Friday, May 17, 2013

Another Bold Go

Returned a while ago from the 11:00 showing of "Star Trek Into Darkness" (really liking the omission of the obligatory colon), with friends, old and new. It is difficult to believe that it's been four years since I reviewed its predecessor.

Clearly, JJ Abrams and his team have been using the time wisely and well!

There have been reviewers (who I am feeling heartily unmotivated to search out, and who, frankly, I do not believe deserve the traffic) who have decried this as a smashing action movie which has nothing to do with The Spirit Of Star Trek.

I can state with unassailable Trekker credentials that, whatever it is they have been smoking should be tested forthwith for all manner of unsavory additives.

This impeccably-paced, visually arresting piece of cinema is positively redolent with all that is finest in Trek. And I'm not just talking about the cornucopia of deft homages (I'll get back to that). It's all here: the Prime Directive, the needs of the many, the emerging triumvirate of Spock (Reason), McCoy (emotion/empathy), and Kirk (Will), the spectre of the Kobayashi Maru, the moral balance between expediency and justice, the triumph of the competent geek....you get the picture.

This. Is. Trek.

End of report.

Yes, the story blazes through set-piece after set-piece...but not in a jagged, fragmented way, and not just for action's sake. The fact that Star Trek may now be painted on a broader, more frenetic canvas does not diminish its fidelity to the franchise one jot. Sheesh!

One of the things that has (to coin a phrase) fascinated me about this new Trek is the way that the alternate time-line allows for the opportunity to explore the Deep Question of what sorts of things will tend to diverge from an altered set of initial conditions (a la Butterfly Effect), and what sorts of things will display a more durable tendency to occur, despite those altered conditions.

Toward the end of the first movie, the characters' personalities --despite wildly different life histories, as a result of Nero's rending of the Trek Prime timeline-- had begin to coalesce into their familiar configurations (with a number of twists). The promise of this has put my fears to rest by receiving a wildly satisfying payoff in this second iteration of the new franchise. Each of the beloved characters is given something Important to do, something which allows us to see how they are both known and new.

Similarly, there are aspects of the Federation which resonate in familiar ways to those who are conversant in the various series and movies from the Trek Prime universe. But the rippling consequences of the changes which spawned this new timeline have had far-ranging consequences whose implications become clear as the film reveals its secrets (a privilege I am resolved to not usurp in this review!). There are resonances with the Trek which we know....but they are just that: resonances. These are not retreads, nor slavish repetitions. Echoes of events which unfolded as we know them from the familiar Trek universe are present (and many more foreshadowed). But they all bear the stamp of the new conditions under which they arise, and so they retain their ability to surprise. And surprise they do!

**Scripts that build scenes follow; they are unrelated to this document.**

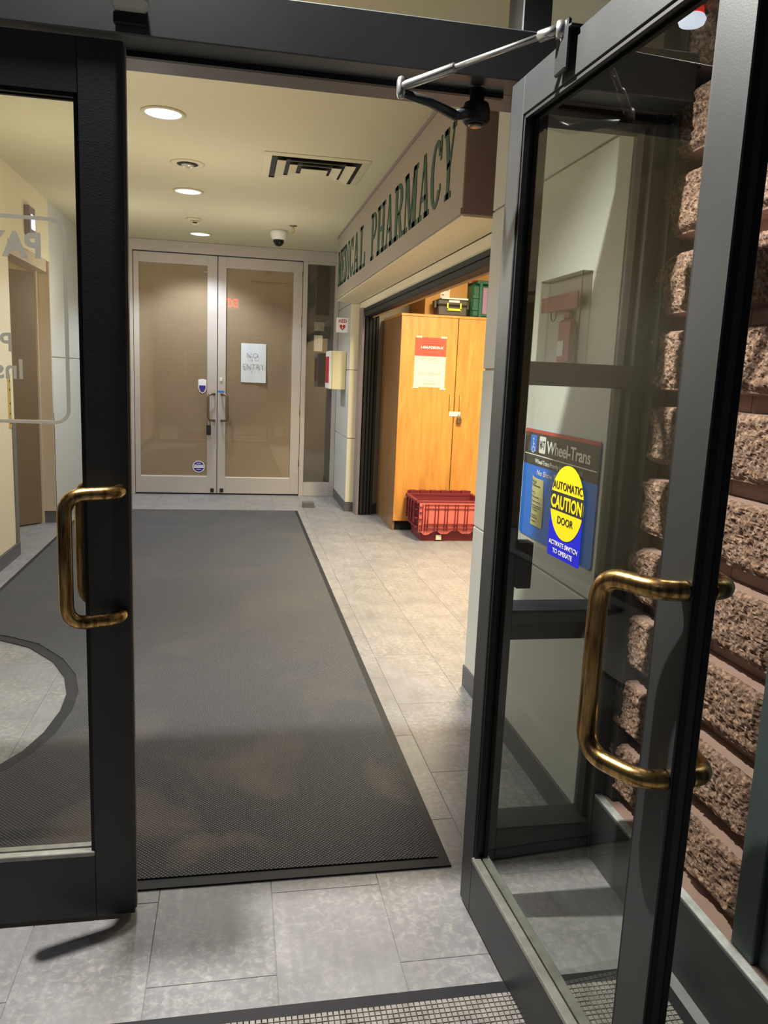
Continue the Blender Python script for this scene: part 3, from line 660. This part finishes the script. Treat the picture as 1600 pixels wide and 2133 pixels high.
put('red_header', B(1.617, 1.913, 7.1553, 7.1575, 1.645, 1.815), 'red_paper', ps)
for tx, z, hh, mm, sx in (('1-844-', 1.715, .022, 'white_ink', 1.15), ):
    put_bm('lettering', text_bm('1-844-POISON-X', hh, lambda u, v, d: (1.668 + u, 7.1548 - d, z + v), sx=.98, bold=.03), mm, ps)
mb = MB()
for z, a, b_ in ((1.79, .06, .14), (1.77, .04, .2), (1.75, .05, .18), (1.70, .07, .15), (1.665, .07, .13)): mb.box(1.765 - b_ / 2, 1.765 + b_ / 2, 7.1547, 7.1553, z, z + .004)
put('small_print', mb, 'aed_red', ps, kind='stuff')
mb = MB()
for z, b_ in ((1.622, .17), (1.608, .18), (1.49, .22), (1.478, .2), (1.42, .1), (1.395, .12), (1.388, .12)): mb.box(1.765 - b_ / 2, 1.765 + b_ / 2, 7.1549, 7.1555, z, z + .004)
put('small_print', mb, 'faint', ps, kind='stuff')
for x, z in ((1.625, 1.818), (1.86, 1.82), (1.61, 1.36), (1.87, 1.352)): put('tape_strip', B(x, x + .055, 7.1545, 7.1565, z - .008, z + .008), 'cream_paper', ps)

bx = thing('cardboard_box', 'large cardboard box on the cupboard behind the toolbox', 'box', (1.95, 7.6, 2.022))
put('carton', B(1.75, 2.16, 7.41, 8.02, 2.023, 2.375, bev=.004), 'card', bx)
put('flap_seam', B(1.75, 2.16, 7.70, 7.72, 2.375, 2.378), 'card_dark', bx)
put('shipping_label', B(1.895, 1.985, 7.4075, 7.4095, 2.17, 2.325), 'white_plastic', bx)
mb = MB()
for k in range(9): mb.box(1.905 + .008 * k, 1.909 + .008 * k, 7.4065, 7.4075, 2.265, 2.30)
mb.box(1.905, 1.93, 7.4065, 7.4075, 2.225, 2.232); mb.box(1.905, 1.975, 7.4065, 7.4075, 2.195, 2.203); put('label_print', mb, 'ink', bx, kind='stuff')
b2 = thing('cardboard_box', 'brown cardboard box with red strip behind the green tote', 'box', (2.4, 7.75, 2.022))
put('carton', B(2.23, 2.53, 7.62, 8.02, 2.023, 2.50, bev=.004), 'card', b2)
put('red_strip', B(2.26, 2.53, 7.616, 7.62, 2.36, 2.41), 'aed_red', b2)
tb = thing('toolbox', 'dark grey toolbox with yellow-green latch handle on the cupboard', 'toolbox', (1.97, 7.3, 2.022))
mb = MB(); mb.box(1.83, 2.11, 7.22, 7.39, 2.023, 2.115, bev=.01); put('body', mb, 'toolbox', tb)
mb = MB(); mb.box(1.822, 2.118, 7.212, 7.395, 2.118, 2.172, bev=.012); mb.box(1.80, 1.825, 7.25, 7.33, 2.09, 2.16, bev=.005); mb.box(2.113, 2.135, 7.25, 7.33, 2.09, 2.16, bev=.005); put('lid', mb, 'toolbox', tb)
mb = MB(); mb.box(1.91, 1.925, 7.2, 7.213, 2.075, 2.14, bev=.002); mb.box(2.035, 2.05, 7.2, 7.213, 2.075, 2.14, bev=.002); mb.box(1.91, 2.05, 7.2, 7.213, 2.07, 2.09, bev=.002); put('latch_handle', mb, 'lime', tb)
put('name_label', B(1.93, 2.03, 7.208, 7.213, 2.145, 2.165), 'white_plastic', tb)
ts = thing('folded_sheet', 'white folded sheet lying on top of the toolbox', 'paper', (1.98, 7.3, 2.172))
put('sheet_stack', B(1.86, 2.115, 7.215, 7.37, 2.173, 2.188, bev=.002), 'white_plastic', ts)
gt = thing('green_tote', 'green plastic tote standing on end on the cupboard', 'tote', (2.28, 7.35, 2.022))
mb = MB(); mb.box(2.16, 2.40, 7.26, 7.60, 2.023, 2.33, bev=.02); put('body', mb, 'tote', gt)
mb = MB(); mb.box(2.225, 2.255, 7.235, 7.26, 2.018 + .006, 2.345, bev=.004); mb.box(2.20, 2.44, 7.24, 7.61, 2.33, 2.362, bev=.006); mb.box(2.165, 2.225, 7.245, 7.262, 2.09, 2.12, bev=.003); mb.box(2.165, 2.225, 7.245, 7.262, 2.20, 2.23, bev=.003); put('rim_rib', mb, 'tote', gt)
put('purple_insert', B(2.265, 2.31, 7.25, 7.262, 2.06, 2.30, bev=.002), 'purple', gt)

cr = thing('lidded_crate', 'coral red lidded plastic crate on the floor before the cupboard', 'crate', (1.9, 6.85, 0))
bm = bmesh.new()                                     # tapered hollow tub
def ringv(x0, x1, y0, y1, z): return [bm.verts.new(p) for p in ((x0, y0, z), (x1, y0, z), (x1, y1, z), (x0, y1, z))]
r_ = [ringv(1.645, 2.18, 6.70, 7.06, .002), ringv(1.60, 2.225, 6.672, 7.10, .37), ringv(1.615, 2.21, 6.685, 7.085, .37), ringv(1.66, 2.165, 6.715, 7.045, .02)]
for i in range(3):
    for k in range(4): bm.faces.new((r_[i][k], r_[i][(k + 1) % 4], r_[i + 1][(k + 1) % 4], r_[i + 1][k]))
bm.faces.new(r_[0]); bm.faces.new(r_[3]); bmesh.ops.recalc_face_normals(bm, faces=bm.faces)
put_bm('tub', bm, 'crate_dark', cr)
mb = MB()
mb.box(1.585, 2.24, 6.655, 6.69, .345, .372, bev=.004); mb.box(1.585, 2.24, 7.08, 7.115, .345, .375, bev=.004); mb.box(1.585, 1.615, 6.66, 7.11, .345, .372, bev=.004); mb.box(2.21, 2.24, 6.66, 7.11, .345, .372, bev=.004)
for k in range(4): mb.box(1.578, 1.60 + .01 * k, 6.74 + .1 * k, 6.76 + .1 * k, .16, .345, bev=.003)
for z in (.12, .2, .28): mb.box(1.592, 1.64, 6.69, 7.08, z, z + .014, bev=.003)
for k in range(6): mb.box(1.62 + .1 * k, 1.68 + .1 * k, 7.085, 7.125, .372, .405, bev=.004)
mb.box(1.6, 2.22, 7.11, 7.125, .372, .40, bev=.003)
put('rim_ribs', mb, 'crate_dark', cr)
zig = [(1.612, .352), (2.222, .352), (2.222, .10), (2.12, .10), (2.09, .075), (2.02, .075), (1.98, .10), (1.92, .10), (1.88, .072), (1.82, .072), (1.78, .10), (1.73, .082), (1.70, .062), (1.665, .062), (1.64, .085), (1.612, .085)]
lid = put('lid_flap', MB().prism(zig, lambda u, v, d: (u, d + (.352 - v) * .05, v), 6.645, 6.653), 'crate', cr)
mb = MB()
for x in (1.64, 1.665, 1.69, 1.755, 1.785, 1.845, 1.87, 1.94, 1.965, 2.03, 2.055, 2.12, 2.15, 2.20): mb.box(x, x + .006, 6.636, 6.66, .10, .345, bev=.001)
for z in (.30, .335, .16, .12): mb.box(1.66, 2.21, 6.637, 6.66, z, z + .006, bev=.001)
for x in (1.615, ):
    for z in (.1, .14, .2, .26, .31): mb.box(x, x + .02, 6.634, 6.66, z, z + .014, bev=.002)
put('lid_ribs', mb, 'crate_dark', lid)
put('sticker', B(1.785, 1.835, 6.680, 6.694, .012, .058, bev=.002), 'cream_paper', cr)

# ------------------------------------------------------------------ entrance storefront (dark bronze aluminium)
# header, posts and transom
hd = put('trim_4', B(-1.5, 1.13, 1.942, 2.042, 2.163, 2.277, bev=.003), 'lit_header_frame', label='wide dark door header box over the entrance', kind='structure')
put('inner_frame', B(-1.5, 1.13, 2.042, 2.166, 2.163, 2.275, bev=.002), 'inner_frame', hd)
put('stop_strip', B(-1.5, .655, 2.030, 2.045, 2.150, 2.164), 'gasket', hd)
mb = MB(); mb.box(.722, .787, 2.05, 2.166, .0, 2.163, bev=.003); put('trim_5', mb, 'bronze_frame', label='dark aluminium post behind the open door', kind='structure')
put('strike_box', B(.785, .828, 2.03, 2.075, .872, 1.006, bev=.002), 'gasket', bpy.data.objects['trim_5'])
put('trim_6', B(1.09, 1.166, 2.05, 2.166, 0, 3.0, bev=.003).box(1.125, 1.166, 2.0, 2.05, .22, 3.0, bev=.002), 'bronze_frame', label='dark aluminium post against the block wall', kind='structure')
mb = MB(); mb.box(.70, .777, 2.05, 2.166, 2.277, 3.0, bev=.003); mb.box(-.66, -.60, 2.05, 2.166, 2.277, 3.0, bev=.003); mb.box(-1.5, 1.09, 2.05, 2.166, 2.9, 3.0, bev=.003)
put('trim_7', mb, 'bronze_frame', label='dark transom bars above the header', kind='structure')
put('window_2', B(-1.5, 1.09, 2.105, 2.111, 2.277, 2.9), 'glass', label='transom glass above the header', kind='structure')
w1 = thing('window_1', 'narrow sidelight window beside the open door, with cross rails', 'window', (.93, 2.1, 0), kind='structure')
for nm, z0, z1 in (('sill_rail', .003, .115), ('cross_rail', .712, .80), ('cross_rail', 1.442, 1.506)):
    put(nm, B(.787, 1.09, 2.052, 2.164, z0, z1, bev=.003), 'bronze_frame', w1)
put('ledge_strip', B(.787, 1.09, 2.044, 2.054, .765, .795, bev=.002), 'mullion', w1)
put('head_stop', B(.787, 1.09, 2.06, 2.16, 2.135, 2.163), 'gasket', w1)
for z0, z1 in ((.115, .712), (.80, 1.442), (1.506, 2.15)): put('glass_pane', B(.787, 1.09, 2.103, 2.109, z0, z1), 'glass', w1)
mb = MB(); mb.box(.787, .80, 2.085, 2.125, .115, 2.15); mb.box(1.077, 1.09, 2.085, 2.125, .115, 2.15); put('glazing_bead', mb, 'gasket', w1)
put('wall_filler', B(-1.9, -1.5, 2.0, 2.16, 0, 3.0), 'bronze_frame', hd)

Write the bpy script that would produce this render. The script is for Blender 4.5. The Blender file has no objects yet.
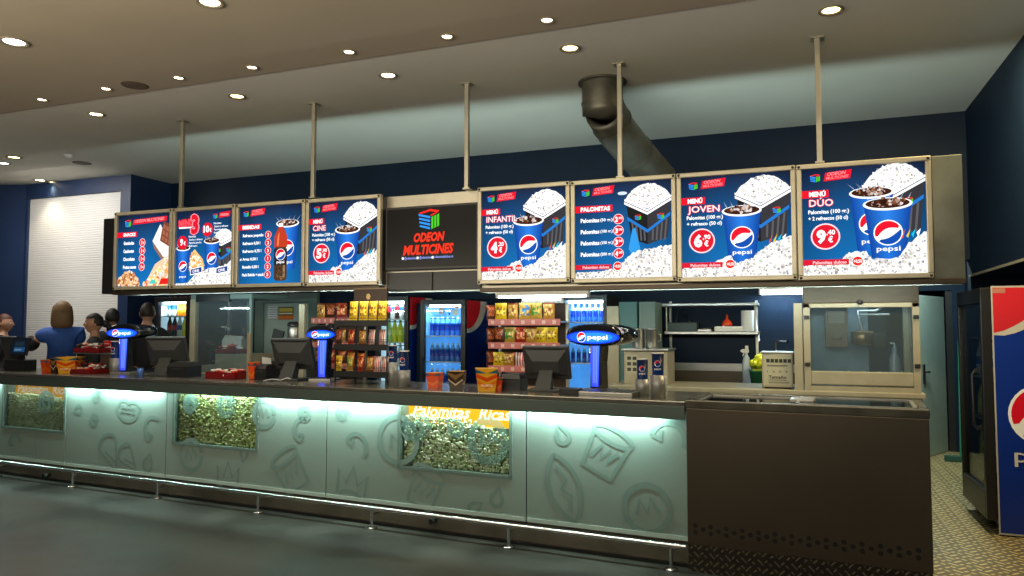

Naturally, this makes my inner Chaos/Complexity Theory Geek emit all manner of undignified SQUEES!

All that said, this is a very entertaining film! I had the pleasure of seeing a special preview of the first 9 minutes of it, attached to The Hobbit, back in December. Although the Peter Jackson Extravaganza that followed all-but obliterated those 9 minutes, enough of a trace remained that I was TERRIBLY excited to see what would follow. And I was not the least bit disappointed. The blend of genuinely funny humor and jaw-dropping eye and ear candy is very much still in evidence here.

You. Will. NOT. Be. Bored.

Could I predict a few of the plot twists ahead of time? Sure. Did it telegraph these a bit? Yup. But it was neither insultingly obvious nor maddeningly coy about this. Were there sleeper subplots which languished, unrevisited, till the story required them to re-emerge? Sure. But not every story needs to be told in detail, if the telling will derail the overall tale (that's what Deleted Scenes are for!).

Suffice to say that, long before the iconic Alexander Courage theme rang out at the end, I was SOLD on this New Trek's spirit, its reverence for its roots, and its...well...boldness to grow in truly different (but thematically consistent) directions from those roots.

It appears that the Final Frontier encompasses even wider expanses than we'd thought.

And I could not be any more ready to warp out and explore them!